}

Lagos Seals Pinnock Beach Estate and Three Other Properties in Hardening Sewage Clampdown

LEKKI, Nigeria — Lagos has escalated its environmental enforcement drive with the sealing of Pinnock Beach Estate in Osapa London, Lekki, and three other properties across Lekki, Ajah and Surulere over alleged illegal discharge of untreated sewage into public drains and canals.

The action, carried out by the Lagos State Wastewater Management Office on Thursday, is the latest sign that the state government is turning wastewater violations into a frontline public-health and environmental issue rather than a routine sanitation offence.  

According to the state commissioner for environment and water resources, Tokunbo Wahab, the Pinnock Beach action followed “several warnings and abatement notices” that were allegedly ignored by the estate management.

The government says the estate was sealed after officials found deliberate pumping of untreated sewage into a canal, which it said created offensive odour, environmental nuisance and risks to human health and aquatic life.  
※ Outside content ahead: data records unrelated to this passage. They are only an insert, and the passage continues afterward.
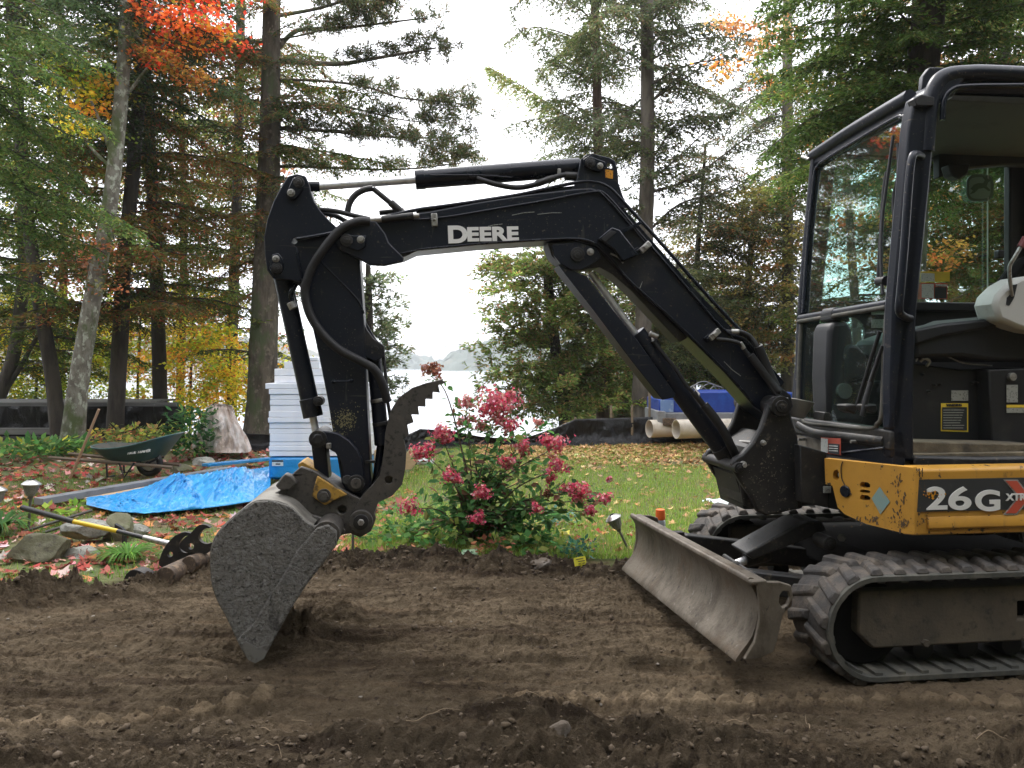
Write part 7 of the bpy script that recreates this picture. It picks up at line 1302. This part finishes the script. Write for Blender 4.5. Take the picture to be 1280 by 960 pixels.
def maple_leaf(n, fn, size, pal, name, cond=None, lift=.02, curl=.3):
    """folded five pointed leaves lying on the ground"""
    x, y = fn(n); d = y - edge_y(x); k = d > -.02
    if cond is not None: k &= cond(x, y)
    x, y = x[k], y[k]; n = len(x); z = np.where(y - edge_y(x) > .1, lawn_z(x, y), dirt_z(x, y)) + rng.uniform(.004, lift, n)
    ang = np.array([0, .45, .75, 1.2, 1.9, 2.6, math.pi, -2.6, -1.9, -1.2, -.75, -.45]); rad = np.array([1, .5, .85, .45, .75, .45, .35, .45, .75, .45, .85, .5])
    loc = np.stack([np.cos(ang) * rad, np.sin(ang) * rad, 0 * ang], -1); s = size * rng.uniform(.6, 1.3, n); az = rng.uniform(0, 6.28, n); tl = rng.normal(0, .35, (n, 2)); cu = rng.normal(curl, .5, n)
    L = loc[None] * s[:, None, None] / 2; L = L.repeat(1, 0) + 0; zz = (np.abs(loc[:, 1])[None] ** 1.3) * cu[:, None] * s[:, None] * .4 + tl[:, :1] * loc[None, :, 0] * s[:, None] * .4 + tl[:, 1:] * loc[None, :, 1] * s[:, None] * .4
    X_ = L[..., 0] * np.cos(az)[:, None] - L[..., 1] * np.sin(az)[:, None] + x[:, None]; Y_ = L[..., 0] * np.sin(az)[:, None] + L[..., 1] * np.cos(az)[:, None] + y[:, None]; Z_ = np.maximum(zz, -.5 * s[:, None] * .2) + z[:, None]
    V = np.stack([X_, Y_, Z_], -1); cen = np.stack([x, y, z], -1)[:, None]; V = np.concatenate([cen, V], 1); tri = np.array([[0, 1 + i, 1 + (i + 1) % 12] for i in range(12)]); F_ = (tri[None] + (np.arange(n) * 13)[:, None, None]).reshape(-1, 3)
    o = np_mesh(name, V.reshape(-1, 3), 3, LITTER, np.repeat(pick(pal, n, .25), 13, 0), faces=F_); o['kind'] = 'stuff'; return o
RP = [(3, (.32, .06, .05)), (3, (.42, .13, .10)), (3, (.50, .26, .22)), (2, (.20, .06, .045)), (2, (.42, .20, .08)), (1, (.55, .45, .4))]; TP = [(5, (.42, .24, .11)), (3, (.50, .32, .16)), (2, (.30, .16, .08)), (1, (.55, .40, .2))]
maple_leaf(4600, uni(-9, -1.3, 7.2, 12.5, 1.1), .11, RP, 'red_fallen_leaves', lambda x, y: (noise2(x, y, 4, 3) > -1.0) & (x < -1.4 + (y - 8) * .1)); maple_leaf(1500, uni(-5, -1.0, 4.3, 7.8, .8), .10, RP + [(2, (.5, .22, .06))], 'fallen_leaves_on_grass')
maple_leaf(260, uni(-4, -1.6, 4.0, 5.2), .09, RP, 'fallen_leaves_near_soil')
maple_leaf(11000, uni(-.6, 6, 8.6, 12.4, .5), .085, TP, 'tan_fallen_leaves', lambda x, y: rng.uniform(0, 1, len(x)) < sstep(8.2, 10.6, y)); maple_leaf(650, uni(-1.4, 5, 5.0, 9.5), .085, TP, 'scattered_lawn_leaves')
maple_leaf(250, uni(-1.3, .9, 5.0, 6.2), .07, RP + TP, 'leaves_under_shrub')
# ---------------------------------------------------------------- haze over the lake
hz, nt = M('haze'); v = nt.nodes.new('ShaderNodeVolumePrincipled'); v.inputs['Color'].default_value = (.93, .96, 1, 1); v.inputs['Density'].default_value = .0006; v.inputs['Anisotropy'].default_value = .2
nt.links.new(v.outputs[0], nt.nodes.new('ShaderNodeOutputMaterial').inputs['Volume'])
hb = MB().box((0, 850, 58), (5200, 1840, 126)).build('haze', hz, None, 0, False); hb['kind'] = 'stuff'
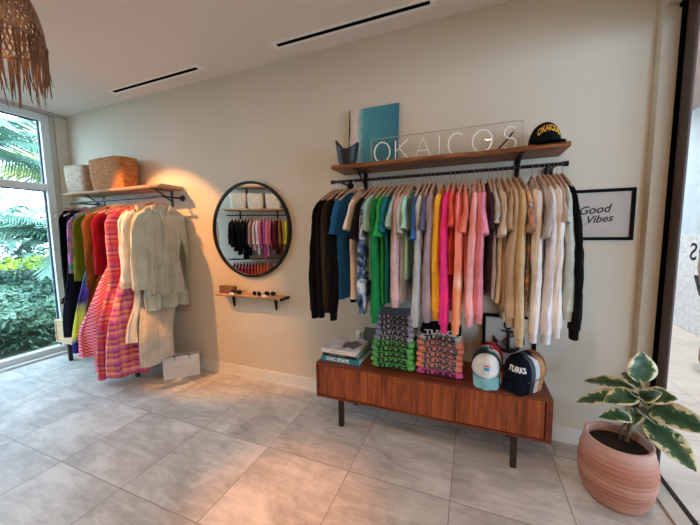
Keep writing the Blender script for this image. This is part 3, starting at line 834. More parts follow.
MB().box(-w_+.002, w_-.002, -d_+.002, d_-.002, h_, h_+.0008).ob('cover_picture', cv, t, False)
r = random.Random(1); n = 26; vv = []; 
for k in range(n):
    a = 2*PI*k/n; q = 1+.22*r.uniform(-1, 1); vv.append((.055+.075*q*math.cos(a), .0+.085*q*math.sin(a), h_+.0012))
mesh_ob('cover_shape', vv, [tuple(range(n))], plain('4a4850', .5, 0, .2, 20), t, False)

# ---- folded tees, shingled so every printed front shows
def folded(cx, cy, z, w, mat, ink_, label, group, seed, tilt):
    t = empty('folded_tee', (cx, cy, z), 0, label, 'folded tee', group)
    t.rotation_euler = (math.radians(tilt), 0, random.Random(seed).uniform(-.03, .03))
    D, th = .185, .038; rs = []
    for i in range(19):
        x = -w/2 + w*i/18; e = min(1, min(i, 18-i)/1.6+.35)
        R = []
        for j in range(20):
            a = 2*PI*j/20; yy = D/2+D/2*math.copysign(abs(math.cos(a))**.18, math.cos(a)); zz = th/2*e*math.copysign(abs(math.sin(a))**.55, math.sin(a))
            q = .006*noise.noise(Vector((x*16, yy*10, seed*3.1)))
            R.append(Vector((x+q*.5, yy*(.97+.03*e)+q*.6, th/2+zz+q)))
        rs.append(R)
    BODY = MB().rings(rs).ob('folded_body', mat, t)
    # printed word wraps over the front fold
    v, f = text_verts('TURKS', .066, .0012, .0028, 0, 'CENTER', 1.0)
    vv = []
    for p in v:
        x = p.x*w/.215*.80; s_ = (p.y + .024)/.048      # 0 bottom .. 1 top of the letters
        q = .006*noise.noise(Vector((x*16, 0, seed*3.1)))
        s2 = s_*.036 - .006*(x/.12)**2 + .003
        if s2 < .033: y = -.0035 - p.z; z_ = .003+s2
        else:
            y = -.0035 + (s2-.033)*.95; z_ = .0375 + p.z
        vv.append(Vector((x+q*.5, y+q*.6, z_+q)))
    mesh_ob('printed_word', vv, f, ink_, BODY, False)
    return t
def tee_stack(cx, items, y0, z0, g):
    z = z0; y = y0
    for k, (cl, inkc, lab, w) in enumerate(items):
        folded(cx+random.Random(k+int(cx*100)).uniform(-.008, .008), y, z, w, cl, inkc, lab, g, k+cx, 5)
        z += .0385; y += .010
ordn = ['lowest', 'second', 'third', 'fourth', 'fifth']
gr, lv, sm, mg = cw('5fae62'), cw('9a9db4'), cw('dd8a74'), cw('c95a96')
bk, tl = plain('0d1012', .8), plain('1f4a5c', .8)
its = [(gr, bk, 'folded green tee with black print, %s of the five green ones from the cabinet' % ordn[k], .31) for k in range(5)]
its += [(lv, bk, 'folded lavender-grey tee with black print, %s of the grey ones above the green' % ordn[k], .29) for k in range(5)]
tee_stack(-.525, its, 2.10, CT+.004, 'folded printed tees in the green and grey stack')
its = [(mg, bk, 'folded magenta-pink tee with black print at the bottom of the salmon stack', .305)]
its += [(sm, tl, 'folded salmon tee with teal print, %s of the five salmon ones' % ordn[k], .305) for k in range(5)]
its += [(cw('b9b6b4'), bk, 'folded pale grey tee with black print on top of the salmon tees', .28), (cw('1b1b1e'), plain('c9c6c2', .8), 'folded black tee topping the salmon stack, partly behind hanging sleeves', .28)]
tee_stack(-.195, its, 2.10, CT+.004, 'folded printed tees in the salmon stack')

# ---- paper bag
def bag():
    p0, p1 = Vector((-2.935, 2.10, 0)), Vector((-2.70, 2.345, 0)); d = (p1-p0); L_ = d.length; ang = math.atan2(d.y, d.x)
    t = empty('paper_bag', (p0+p1)/2, ang, 'white paper shopping bag with ribbon handles on the floor beneath the sage dress', 'shopping bag')
    w, dp, h = L_/2, .10, .235
    rs = [[Vector((-w, 0, z)), Vector((w, 0, z)), Vector((w, dp*s*.5, z)), Vector((w, dp*s, z)), Vector((-w, dp*s, z)), Vector((-w, dp*s*.5, z))] for z, s in ((0, 1), (h*.6, .9), (h, .8))]
    top = rs[-1]; c = Vector((0, dp*.4, 0))
    inn = [[p+(Vector((0, dp*.4, h))-p)*.02 for p in top], [Vector((p.x*.98, p.y*.96+.002, .01)) for p in rs[0]]]
    MB().rings(rs+inn).ob('body', plain('dedbd6', .6, 0, .02), t, False)
    rb = plain('27485c', .6)
    for x in (-.06, .075):
        MB().tube([(x, -.002, h-.045), (x+.004, -.004, h-.01), (x-.008, .0, h+.012), (x-.004, .02, h+.016)], .0035, 6).ob('ribbon', rb, t)
    MB().tube([(-.06, .0, h-.008), (-.02, .01, h+.03), (.03, .01, h+.032), (.075, .0, h-.008)], .002, 6).ob('cord_handle', rb, t)
    text('lettering', 'OKAICOS', .026, plain('8f8f92', .7), frame_mat((0, -.0008, h*.52), (1, 0, 0), (0, 0, 1)), t, depth=.0006, spacing=1.6)
bag()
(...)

The same enforcement sweep also hit a property at No. 28 Amodu Street, Itire, Surulere, after verified resident complaints of continuous raw sewage discharge into neighbouring compounds and public drains.

Two other affected sites were a property on Oladipo Dumoye Street, Mashy Hill Estate, Ado Road, Ajah, and Vintage Heights Estate on Ojulari Street, Elegushi, Lekki, both accused of pumping untreated wastewater into drainage channels and the surrounding environment.  

This is not an isolated crackdown. Barely a day earlier, the same agency had sealed Balmoral Convention Centre in Victoria Island and Foodies Restaurant in Lekki Phase I over wastewater violations, with officials saying the facilities had been warned repeatedly but failed to comply.

Read together, the two enforcement actions suggest a broader Lagos strategy: to force estates, restaurants and commercial property operators to stop using drains and canals as informal sewage outlets.  

The legal and public-health basis for the clampdown is not difficult to see. WHO says contaminated water and poor sanitation are linked to cholera, diarrhoea, dysentery, hepatitis A, typhoid and polio, while untreated excreta can contaminate groundwaters and surface waters used for drinking, bathing and household purposes.

Lagos’s own building and drainage rules require foul water to go into a public sewer, a private sewer, a septic tank with proper secondary treatment, or a cesspool, and they specifically require septic or treatment systems to be sited so they do not contaminate watercourses, underground water or water supply.  

That legal framework matters because the state has repeatedly warned against the culture of channeling untreated wastewater into public drains.

Lagos officials have said for years that such conduct creates visible sanitation failures, blocked drains and health risks to residents, yet the recurring enforcement actions show that some property managers still appear to treat environmental rules as optional.

The government’s latest warning is that violators will face “appropriate sanctions and possible prosecution”, a line that signals a tougher regulatory posture under the current administration.  

For residents in densely built neighbourhoods such as Lekki, Ajah and Surulere, the implications go beyond foul smell and ugly drains.

Illegal sewage discharge can worsen blocked waterways, increase flooding pressure during heavy rain and expose neighbouring homes to contamination where drainage infrastructure is already strained.

Lagos State Wastewater Management Office says its mandate is to entrench “sustainable and healthy wastewater management practices” in the state, and Thursday’s seals show that the office is now trying to translate that mandate into visible enforcement on the ground.  

For property developers, estate managers and commercial operators, the message is blunt. Lagos is no longer framing sewage violations as minor nuisance complaints. It is treating them as environmental breaches with direct health consequences, and it is increasingly willing to shut properties, publicise the sanction and press for compliance.

If the current pattern continues, more estates and facilities could soon find themselves on the wrong side of the city’s sanitation dragnet.